[DATA PROVIDED]
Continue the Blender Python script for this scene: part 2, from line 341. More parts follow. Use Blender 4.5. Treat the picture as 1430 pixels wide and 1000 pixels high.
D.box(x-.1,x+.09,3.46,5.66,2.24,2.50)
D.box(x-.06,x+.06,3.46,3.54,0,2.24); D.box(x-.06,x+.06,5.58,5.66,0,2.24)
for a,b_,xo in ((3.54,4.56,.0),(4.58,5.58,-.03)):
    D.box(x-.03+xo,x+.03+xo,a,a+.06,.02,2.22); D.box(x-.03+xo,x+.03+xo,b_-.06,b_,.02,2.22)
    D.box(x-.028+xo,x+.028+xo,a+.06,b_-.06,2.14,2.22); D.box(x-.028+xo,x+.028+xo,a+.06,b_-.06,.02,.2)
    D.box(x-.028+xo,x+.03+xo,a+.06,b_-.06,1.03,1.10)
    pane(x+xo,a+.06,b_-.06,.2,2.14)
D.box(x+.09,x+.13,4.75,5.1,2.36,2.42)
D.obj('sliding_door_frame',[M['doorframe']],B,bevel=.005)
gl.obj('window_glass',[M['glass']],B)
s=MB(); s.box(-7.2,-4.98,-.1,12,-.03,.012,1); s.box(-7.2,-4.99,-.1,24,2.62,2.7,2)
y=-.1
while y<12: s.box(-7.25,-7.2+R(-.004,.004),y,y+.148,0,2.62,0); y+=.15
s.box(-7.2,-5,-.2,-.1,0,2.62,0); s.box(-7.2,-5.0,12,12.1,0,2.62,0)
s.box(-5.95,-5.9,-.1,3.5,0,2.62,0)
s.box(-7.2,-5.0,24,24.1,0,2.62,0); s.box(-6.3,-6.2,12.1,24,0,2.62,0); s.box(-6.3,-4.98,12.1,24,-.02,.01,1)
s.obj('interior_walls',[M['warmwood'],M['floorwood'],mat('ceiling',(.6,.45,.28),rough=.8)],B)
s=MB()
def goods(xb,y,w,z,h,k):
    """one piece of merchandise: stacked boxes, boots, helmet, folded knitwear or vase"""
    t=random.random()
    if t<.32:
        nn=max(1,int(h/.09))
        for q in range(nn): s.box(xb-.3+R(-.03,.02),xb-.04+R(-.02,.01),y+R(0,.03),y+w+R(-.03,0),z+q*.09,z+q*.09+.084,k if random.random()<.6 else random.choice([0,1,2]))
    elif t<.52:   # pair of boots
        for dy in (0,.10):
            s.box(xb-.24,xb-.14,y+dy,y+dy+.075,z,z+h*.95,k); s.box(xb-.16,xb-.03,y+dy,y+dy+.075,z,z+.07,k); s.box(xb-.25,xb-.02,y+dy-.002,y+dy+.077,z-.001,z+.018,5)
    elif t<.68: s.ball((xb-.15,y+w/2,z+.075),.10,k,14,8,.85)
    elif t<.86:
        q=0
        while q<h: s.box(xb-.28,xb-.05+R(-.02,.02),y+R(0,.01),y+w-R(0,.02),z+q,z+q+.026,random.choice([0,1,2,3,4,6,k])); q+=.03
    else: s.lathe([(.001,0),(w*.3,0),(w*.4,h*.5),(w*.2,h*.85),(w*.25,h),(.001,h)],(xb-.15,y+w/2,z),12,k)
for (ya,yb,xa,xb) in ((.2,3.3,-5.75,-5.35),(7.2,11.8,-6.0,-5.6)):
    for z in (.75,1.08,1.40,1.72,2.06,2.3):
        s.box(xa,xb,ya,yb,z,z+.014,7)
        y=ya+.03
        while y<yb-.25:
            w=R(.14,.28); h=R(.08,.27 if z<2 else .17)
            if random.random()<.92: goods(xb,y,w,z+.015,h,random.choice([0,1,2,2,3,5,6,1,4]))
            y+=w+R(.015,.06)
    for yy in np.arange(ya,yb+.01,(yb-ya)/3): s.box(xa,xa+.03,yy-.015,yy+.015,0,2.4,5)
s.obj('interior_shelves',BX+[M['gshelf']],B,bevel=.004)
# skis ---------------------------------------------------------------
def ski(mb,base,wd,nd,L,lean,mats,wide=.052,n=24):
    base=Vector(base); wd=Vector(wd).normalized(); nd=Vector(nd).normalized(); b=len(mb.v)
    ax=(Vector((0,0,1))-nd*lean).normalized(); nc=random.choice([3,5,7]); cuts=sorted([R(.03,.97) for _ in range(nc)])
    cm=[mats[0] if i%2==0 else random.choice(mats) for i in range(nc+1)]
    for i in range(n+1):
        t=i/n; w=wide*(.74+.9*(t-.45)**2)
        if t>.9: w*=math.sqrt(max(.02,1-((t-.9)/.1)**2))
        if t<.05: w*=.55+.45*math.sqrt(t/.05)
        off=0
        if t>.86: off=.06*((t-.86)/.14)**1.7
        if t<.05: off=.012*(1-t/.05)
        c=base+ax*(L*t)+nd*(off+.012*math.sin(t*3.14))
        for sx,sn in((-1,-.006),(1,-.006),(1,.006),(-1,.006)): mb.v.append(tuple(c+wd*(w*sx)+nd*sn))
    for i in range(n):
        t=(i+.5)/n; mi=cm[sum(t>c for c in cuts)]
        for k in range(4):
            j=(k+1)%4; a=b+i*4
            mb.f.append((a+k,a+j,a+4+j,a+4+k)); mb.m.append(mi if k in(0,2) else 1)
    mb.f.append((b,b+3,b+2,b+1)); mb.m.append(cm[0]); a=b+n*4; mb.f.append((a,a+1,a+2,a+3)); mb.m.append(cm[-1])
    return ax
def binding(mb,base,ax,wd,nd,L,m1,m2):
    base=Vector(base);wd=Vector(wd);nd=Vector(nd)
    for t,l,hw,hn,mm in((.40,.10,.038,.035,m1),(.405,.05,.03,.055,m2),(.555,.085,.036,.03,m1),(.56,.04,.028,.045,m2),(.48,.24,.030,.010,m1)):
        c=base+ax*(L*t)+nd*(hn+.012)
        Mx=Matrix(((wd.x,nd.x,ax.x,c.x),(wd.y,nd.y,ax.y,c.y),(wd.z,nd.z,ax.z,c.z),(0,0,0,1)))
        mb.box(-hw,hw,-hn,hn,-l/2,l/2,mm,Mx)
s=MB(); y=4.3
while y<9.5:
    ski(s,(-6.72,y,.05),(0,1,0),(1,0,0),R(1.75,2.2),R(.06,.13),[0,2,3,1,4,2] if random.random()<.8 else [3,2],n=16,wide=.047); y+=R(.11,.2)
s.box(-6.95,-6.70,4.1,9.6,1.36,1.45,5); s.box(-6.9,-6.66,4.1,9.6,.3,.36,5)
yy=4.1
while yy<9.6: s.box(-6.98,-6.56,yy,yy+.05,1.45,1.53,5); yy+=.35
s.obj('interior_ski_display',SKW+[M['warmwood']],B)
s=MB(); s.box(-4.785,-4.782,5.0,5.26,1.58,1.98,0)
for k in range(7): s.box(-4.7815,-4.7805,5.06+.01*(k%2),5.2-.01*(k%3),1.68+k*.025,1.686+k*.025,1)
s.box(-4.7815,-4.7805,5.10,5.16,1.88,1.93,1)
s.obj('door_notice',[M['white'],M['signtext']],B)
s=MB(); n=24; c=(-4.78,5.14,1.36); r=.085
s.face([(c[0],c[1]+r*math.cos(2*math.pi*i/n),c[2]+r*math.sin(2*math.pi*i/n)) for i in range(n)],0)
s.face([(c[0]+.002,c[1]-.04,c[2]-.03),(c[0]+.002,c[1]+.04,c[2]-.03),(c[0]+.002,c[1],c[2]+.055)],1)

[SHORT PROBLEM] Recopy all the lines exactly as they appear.

[EXERCISE RESULT]
Continue the Blender Python script for this scene: part 2, from line 341. More parts follow. Use Blender 4.5. Treat the picture as 1430 pixels wide and 1000 pixels high.
D.box(x-.1,x+.09,3.46,5.66,2.24,2.50)
D.box(x-.06,x+.06,3.46,3.54,0,2.24); D.box(x-.06,x+.06,5.58,5.66,0,2.24)
for a,b_,xo in ((3.54,4.56,.0),(4.58,5.58,-.03)):
    D.box(x-.03+xo,x+.03+xo,a,a+.06,.02,2.22); D.box(x-.03+xo,x+.03+xo,b_-.06,b_,.02,2.22)
    D.box(x-.028+xo,x+.028+xo,a+.06,b_-.06,2.14,2.22); D.box(x-.028+xo,x+.028+xo,a+.06,b_-.06,.02,.2)
    D.box(x-.028+xo,x+.03+xo,a+.06,b_-.06,1.03,1.10)
    pane(x+xo,a+.06,b_-.06,.2,2.14)
D.box(x+.09,x+.13,4.75,5.1,2.36,2.42)
D.obj('sliding_door_frame',[M['doorframe']],B,bevel=.005)
gl.obj('window_glass',[M['glass']],B)
s=MB(); s.box(-7.2,-4.98,-.1,12,-.03,.012,1); s.box(-7.2,-4.99,-.1,24,2.62,2.7,2)
y=-.1
while y<12: s.box(-7.25,-7.2+R(-.004,.004),y,y+.148,0,2.62,0); y+=.15
s.box(-7.2,-5,-.2,-.1,0,2.62,0); s.box(-7.2,-5.0,12,12.1,0,2.62,0)
s.box(-5.95,-5.9,-.1,3.5,0,2.62,0)
s.box(-7.2,-5.0,24,24.1,0,2.62,0); s.box(-6.3,-6.2,12.1,24,0,2.62,0); s.box(-6.3,-4.98,12.1,24,-.02,.01,1)
s.obj('interior_walls',[M['warmwood'],M['floorwood'],mat('ceiling',(.6,.45,.28),rough=.8)],B)
s=MB()
def goods(xb,y,w,z,h,k):
    """one piece of merchandise: stacked boxes, boots, helmet, folded knitwear or vase"""
    t=random.random()
    if t<.32:
        nn=max(1,int(h/.09))
        for q in range(nn): s.box(xb-.3+R(-.03,.02),xb-.04+R(-.02,.01),y+R(0,.03),y+w+R(-.03,0),z+q*.09,z+q*.09+.084,k if random.random()<.6 else random.choice([0,1,2]))
    elif t<.52:   # pair of boots
        for dy in (0,.10):
            s.box(xb-.24,xb-.14,y+dy,y+dy+.075,z,z+h*.95,k); s.box(xb-.16,xb-.03,y+dy,y+dy+.075,z,z+.07,k); s.box(xb-.25,xb-.02,y+dy-.002,y+dy+.077,z-.001,z+.018,5)
    elif t<.68: s.ball((xb-.15,y+w/2,z+.075),.10,k,14,8,.85)
    elif t<.86:
        q=0
        while q<h: s.box(xb-.28,xb-.05+R(-.02,.02),y+R(0,.01),y+w-R(0,.02),z+q,z+q+.026,random.choice([0,1,2,3,4,6,k])); q+=.03
    else: s.lathe([(.001,0),(w*.3,0),(w*.4,h*.5),(w*.2,h*.85),(w*.25,h),(.001,h)],(xb-.15,y+w/2,z),12,k)
for (ya,yb,xa,xb) in ((.2,3.3,-5.75,-5.35),(7.2,11.8,-6.0,-5.6)):
    for z in (.75,1.08,1.40,1.72,2.06,2.3):
        s.box(xa,xb,ya,yb,z,z+.014,7)
        y=ya+.03
        while y<yb-.25:
            w=R(.14,.28); h=R(.08,.27 if z<2 else .17)
            if random.random()<.92: goods(xb,y,w,z+.015,h,random.choice([0,1,2,2,3,5,6,1,4]))
            y+=w+R(.015,.06)
    for yy in np.arange(ya,yb+.01,(yb-ya)/3): s.box(xa,xa+.03,yy-.015,yy+.015,0,2.4,5)
s.obj('interior_shelves',BX+[M['gshelf']],B,bevel=.004)
# skis ---------------------------------------------------------------
def ski(mb,base,wd,nd,L,lean,mats,wide=.052,n=24):
    base=Vector(base); wd=Vector(wd).normalized(); nd=Vector(nd).normalized(); b=len(mb.v)
    ax=(Vector((0,0,1))-nd*lean).normalized(); nc=random.choice([3,5,7]); cuts=sorted([R(.03,.97) for _ in range(nc)])
    cm=[mats[0] if i%2==0 else random.choice(mats) for i in range(nc+1)]
    for i in range(n+1):
        t=i/n; w=wide*(.74+.9*(t-.45)**2)
        if t>.9: w*=math.sqrt(max(.02,1-((t-.9)/.1)**2))
        if t<.05: w*=.55+.45*math.sqrt(t/.05)
        off=0
        if t>.86: off=.06*((t-.86)/.14)**1.7
        if t<.05: off=.012*(1-t/.05)
        c=base+ax*(L*t)+nd*(off+.012*math.sin(t*3.14))
        for sx,sn in((-1,-.006),(1,-.006),(1,.006),(-1,.006)): mb.v.append(tuple(c+wd*(w*sx)+nd*sn))
    for i in range(n):
        t=(i+.5)/n; mi=cm[sum(t>c for c in cuts)]
        for k in range(4):
            j=(k+1)%4; a=b+i*4
            mb.f.append((a+k,a+j,a+4+j,a+4+k)); mb.m.append(mi if k in(0,2) else 1)
    mb.f.append((b,b+3,b+2,b+1)); mb.m.append(cm[0]); a=b+n*4; mb.f.append((a,a+1,a+2,a+3)); mb.m.append(cm[-1])
    return ax
def binding(mb,base,ax,wd,nd,L,m1,m2):
    base=Vector(base);wd=Vector(wd);nd=Vector(nd)
    for t,l,hw,hn,mm in((.40,.10,.038,.035,m1),(.405,.05,.03,.055,m2),(.555,.085,.036,.03,m1),(.56,.04,.028,.045,m2),(.48,.24,.030,.010,m1)):
        c=base+ax*(L*t)+nd*(hn+.012)
        Mx=Matrix(((wd.x,nd.x,ax.x,c.x),(wd.y,nd.y,ax.y,c.y),(wd.z,nd.z,ax.z,c.z),(0,0,0,1)))
        mb.box(-hw,hw,-hn,hn,-l/2,l/2,mm,Mx)
s=MB(); y=4.3
while y<9.5:
    ski(s,(-6.72,y,.05),(0,1,0),(1,0,0),R(1.75,2.2),R(.06,.13),[0,2,3,1,4,2] if random.random()<.8 else [3,2],n=16,wide=.047); y+=R(.11,.2)
s.box(-6.95,-6.70,4.1,9.6,1.36,1.45,5); s.box(-6.9,-6.66,4.1,9.6,.3,.36,5)
yy=4.1
while yy<9.6: s.box(-6.98,-6.56,yy,yy+.05,1.45,1.53,5); yy+=.35
s.obj('interior_ski_display',SKW+[M['warmwood']],B)
s=MB(); s.box(-4.785,-4.782,5.0,5.26,1.58,1.98,0)
for k in range(7): s.box(-4.7815,-4.7805,5.06+.01*(k%2),5.2-.01*(k%3),1.68+k*.025,1.686+k*.025,1)
s.box(-4.7815,-4.7805,5.10,5.16,1.88,1.93,1)
s.obj('door_notice',[M['white'],M['signtext']],B)
s=MB(); n=24; c=(-4.78,5.14,1.36); r=.085
s.face([(c[0],c[1]+r*math.cos(2*math.pi*i/n),c[2]+r*math.sin(2*math.pi*i/n)) for i in range(n)],0)
s.face([(c[0]+.002,c[1]-.04,c[2]-.03),(c[0]+.002,c[1]+.04,c[2]-.03),(c[0]+.002,c[1],c[2]+.055)],1)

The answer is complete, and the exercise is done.